— Instructions for the task —
Go through the records and show each line where the word "wide" occurs.

— Exercise input —
○ ○ ○ ○ ○ ○ ○

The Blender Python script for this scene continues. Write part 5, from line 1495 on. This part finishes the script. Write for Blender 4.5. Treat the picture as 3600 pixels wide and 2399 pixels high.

○ ○ ○ ○ ○ ○ ○

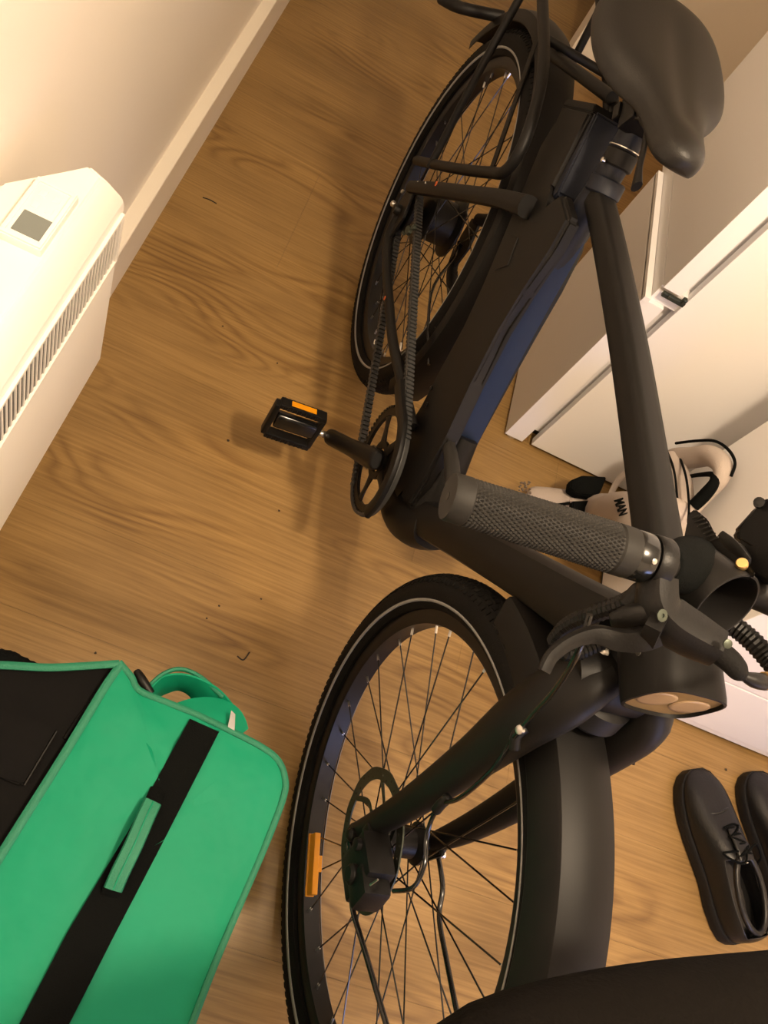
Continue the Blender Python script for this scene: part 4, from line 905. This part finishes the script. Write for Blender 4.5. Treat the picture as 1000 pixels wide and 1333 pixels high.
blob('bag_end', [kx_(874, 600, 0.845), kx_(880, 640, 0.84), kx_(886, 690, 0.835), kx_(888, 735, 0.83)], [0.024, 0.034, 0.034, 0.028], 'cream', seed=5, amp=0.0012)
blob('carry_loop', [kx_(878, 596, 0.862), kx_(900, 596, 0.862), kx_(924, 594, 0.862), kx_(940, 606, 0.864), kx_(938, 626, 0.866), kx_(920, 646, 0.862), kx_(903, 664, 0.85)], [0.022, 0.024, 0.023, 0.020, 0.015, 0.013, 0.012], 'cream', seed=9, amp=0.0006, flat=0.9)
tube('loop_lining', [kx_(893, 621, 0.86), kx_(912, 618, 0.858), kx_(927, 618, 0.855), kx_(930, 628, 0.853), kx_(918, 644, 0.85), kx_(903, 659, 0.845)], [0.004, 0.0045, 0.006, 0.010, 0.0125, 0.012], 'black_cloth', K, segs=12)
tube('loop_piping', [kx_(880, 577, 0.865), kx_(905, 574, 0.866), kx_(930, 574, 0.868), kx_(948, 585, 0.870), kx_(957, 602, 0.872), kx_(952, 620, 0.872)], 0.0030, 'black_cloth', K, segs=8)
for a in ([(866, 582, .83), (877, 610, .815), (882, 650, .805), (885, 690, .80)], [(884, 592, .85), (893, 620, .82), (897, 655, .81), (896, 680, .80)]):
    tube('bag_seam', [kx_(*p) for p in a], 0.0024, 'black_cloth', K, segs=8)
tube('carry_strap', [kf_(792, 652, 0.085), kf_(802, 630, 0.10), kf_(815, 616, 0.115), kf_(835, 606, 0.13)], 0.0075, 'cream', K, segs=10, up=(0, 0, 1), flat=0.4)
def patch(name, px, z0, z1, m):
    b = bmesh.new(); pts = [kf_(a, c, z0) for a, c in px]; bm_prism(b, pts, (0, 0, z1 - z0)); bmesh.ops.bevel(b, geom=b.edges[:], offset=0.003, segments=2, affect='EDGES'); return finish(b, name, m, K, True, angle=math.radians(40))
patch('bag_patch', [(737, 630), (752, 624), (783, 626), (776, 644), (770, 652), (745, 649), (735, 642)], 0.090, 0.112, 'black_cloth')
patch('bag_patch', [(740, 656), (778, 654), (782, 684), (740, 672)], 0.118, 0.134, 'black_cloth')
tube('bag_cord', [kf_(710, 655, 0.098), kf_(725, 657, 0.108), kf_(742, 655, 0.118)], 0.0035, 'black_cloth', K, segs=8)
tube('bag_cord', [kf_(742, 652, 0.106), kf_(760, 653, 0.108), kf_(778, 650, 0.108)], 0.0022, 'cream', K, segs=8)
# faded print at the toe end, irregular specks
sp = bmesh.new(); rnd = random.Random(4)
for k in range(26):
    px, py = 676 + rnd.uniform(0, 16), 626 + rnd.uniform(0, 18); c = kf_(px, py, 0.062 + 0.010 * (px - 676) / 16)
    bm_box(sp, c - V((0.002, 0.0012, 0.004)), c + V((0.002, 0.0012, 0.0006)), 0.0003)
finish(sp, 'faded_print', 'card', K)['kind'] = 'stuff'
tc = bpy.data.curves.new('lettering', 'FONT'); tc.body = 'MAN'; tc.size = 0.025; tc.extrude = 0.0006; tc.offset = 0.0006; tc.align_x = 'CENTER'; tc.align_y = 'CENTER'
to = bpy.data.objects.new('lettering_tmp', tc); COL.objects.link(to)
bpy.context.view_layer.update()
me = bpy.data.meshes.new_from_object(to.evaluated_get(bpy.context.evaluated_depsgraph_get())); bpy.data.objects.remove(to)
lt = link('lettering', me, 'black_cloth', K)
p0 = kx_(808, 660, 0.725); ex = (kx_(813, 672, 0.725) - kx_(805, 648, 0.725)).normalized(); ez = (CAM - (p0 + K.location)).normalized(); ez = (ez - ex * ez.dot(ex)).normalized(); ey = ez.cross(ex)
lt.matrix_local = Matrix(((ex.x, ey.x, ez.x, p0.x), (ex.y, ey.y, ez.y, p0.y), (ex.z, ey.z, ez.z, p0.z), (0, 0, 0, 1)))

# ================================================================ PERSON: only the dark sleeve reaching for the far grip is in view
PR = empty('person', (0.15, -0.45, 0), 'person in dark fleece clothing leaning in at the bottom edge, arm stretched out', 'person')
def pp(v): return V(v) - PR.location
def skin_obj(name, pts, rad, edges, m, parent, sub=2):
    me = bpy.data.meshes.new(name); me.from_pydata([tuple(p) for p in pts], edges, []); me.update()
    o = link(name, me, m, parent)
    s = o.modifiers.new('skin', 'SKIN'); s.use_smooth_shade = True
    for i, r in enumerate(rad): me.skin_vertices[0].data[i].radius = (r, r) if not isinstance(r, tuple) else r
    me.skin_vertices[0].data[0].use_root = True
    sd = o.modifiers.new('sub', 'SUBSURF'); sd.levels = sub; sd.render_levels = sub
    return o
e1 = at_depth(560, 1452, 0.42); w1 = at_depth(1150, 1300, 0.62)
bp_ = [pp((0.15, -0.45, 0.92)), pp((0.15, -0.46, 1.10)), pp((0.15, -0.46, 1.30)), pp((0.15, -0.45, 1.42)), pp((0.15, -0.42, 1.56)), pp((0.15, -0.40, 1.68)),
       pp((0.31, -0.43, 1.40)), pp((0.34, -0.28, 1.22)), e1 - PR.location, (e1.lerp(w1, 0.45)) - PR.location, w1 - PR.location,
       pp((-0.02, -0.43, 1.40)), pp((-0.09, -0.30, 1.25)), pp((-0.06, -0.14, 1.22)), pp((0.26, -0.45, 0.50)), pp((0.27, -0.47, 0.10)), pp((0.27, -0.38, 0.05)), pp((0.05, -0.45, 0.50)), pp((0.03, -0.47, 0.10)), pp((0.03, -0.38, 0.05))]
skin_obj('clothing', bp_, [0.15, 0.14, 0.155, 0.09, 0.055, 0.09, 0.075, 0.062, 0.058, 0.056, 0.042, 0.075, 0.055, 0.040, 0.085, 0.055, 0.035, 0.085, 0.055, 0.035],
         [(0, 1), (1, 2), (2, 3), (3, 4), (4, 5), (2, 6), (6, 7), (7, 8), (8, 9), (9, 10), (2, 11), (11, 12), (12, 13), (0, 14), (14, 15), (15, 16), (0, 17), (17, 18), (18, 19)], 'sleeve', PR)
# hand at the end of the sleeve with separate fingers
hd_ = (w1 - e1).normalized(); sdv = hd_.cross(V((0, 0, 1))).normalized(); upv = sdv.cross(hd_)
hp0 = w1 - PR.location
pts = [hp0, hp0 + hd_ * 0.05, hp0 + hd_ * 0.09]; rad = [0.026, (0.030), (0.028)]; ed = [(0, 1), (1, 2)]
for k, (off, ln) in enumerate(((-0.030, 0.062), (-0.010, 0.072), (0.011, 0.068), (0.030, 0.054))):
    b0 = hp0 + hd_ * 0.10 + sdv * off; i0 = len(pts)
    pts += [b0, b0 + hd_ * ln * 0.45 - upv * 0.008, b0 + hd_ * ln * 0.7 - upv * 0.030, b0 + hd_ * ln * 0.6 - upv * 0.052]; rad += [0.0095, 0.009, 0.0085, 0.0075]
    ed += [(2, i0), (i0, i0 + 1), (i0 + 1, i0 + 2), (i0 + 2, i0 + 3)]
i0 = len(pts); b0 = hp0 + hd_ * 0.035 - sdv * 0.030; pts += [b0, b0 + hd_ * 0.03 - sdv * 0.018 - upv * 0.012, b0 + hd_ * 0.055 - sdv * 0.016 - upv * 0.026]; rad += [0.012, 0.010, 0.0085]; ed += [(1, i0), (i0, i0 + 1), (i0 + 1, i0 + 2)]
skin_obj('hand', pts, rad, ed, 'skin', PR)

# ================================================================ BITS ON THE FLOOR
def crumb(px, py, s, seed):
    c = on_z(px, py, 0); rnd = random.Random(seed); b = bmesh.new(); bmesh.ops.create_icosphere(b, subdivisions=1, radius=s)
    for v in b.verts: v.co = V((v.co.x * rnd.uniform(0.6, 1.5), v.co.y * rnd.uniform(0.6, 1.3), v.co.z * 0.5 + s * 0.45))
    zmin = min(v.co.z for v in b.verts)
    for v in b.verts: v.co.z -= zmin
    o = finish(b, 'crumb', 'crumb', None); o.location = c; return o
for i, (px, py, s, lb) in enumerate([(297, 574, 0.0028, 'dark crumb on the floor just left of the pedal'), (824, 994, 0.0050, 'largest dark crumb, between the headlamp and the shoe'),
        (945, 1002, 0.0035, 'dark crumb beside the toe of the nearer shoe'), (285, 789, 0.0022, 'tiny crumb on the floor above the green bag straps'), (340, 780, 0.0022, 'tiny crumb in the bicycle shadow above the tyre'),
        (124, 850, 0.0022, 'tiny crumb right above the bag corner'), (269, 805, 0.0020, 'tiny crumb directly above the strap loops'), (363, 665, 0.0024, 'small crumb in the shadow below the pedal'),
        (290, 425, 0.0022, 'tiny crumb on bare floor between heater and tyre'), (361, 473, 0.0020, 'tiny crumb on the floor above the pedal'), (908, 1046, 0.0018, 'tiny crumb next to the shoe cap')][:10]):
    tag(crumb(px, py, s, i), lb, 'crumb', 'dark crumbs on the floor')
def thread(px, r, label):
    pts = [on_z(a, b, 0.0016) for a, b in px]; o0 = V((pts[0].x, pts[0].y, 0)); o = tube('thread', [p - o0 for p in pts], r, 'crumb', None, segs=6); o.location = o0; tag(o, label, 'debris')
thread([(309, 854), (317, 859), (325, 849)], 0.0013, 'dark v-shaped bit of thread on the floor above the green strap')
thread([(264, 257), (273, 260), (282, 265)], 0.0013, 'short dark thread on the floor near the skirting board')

○ ○ ○ ○ ○ ○ ○

— Response to the exercise —
The Blender Python script for this scene continues. Write part 5, from line 1495 on. This part finishes the script. Write for Blender 4.5. Treat the picture as 3600 pixels wide and 2399 pixels high.
Continue the Blender Python script for this scene: part 4, from line 905. This part finishes the script. Write for Blender 4.5. Treat the picture as 1000 pixels wide and 1333 pixels high.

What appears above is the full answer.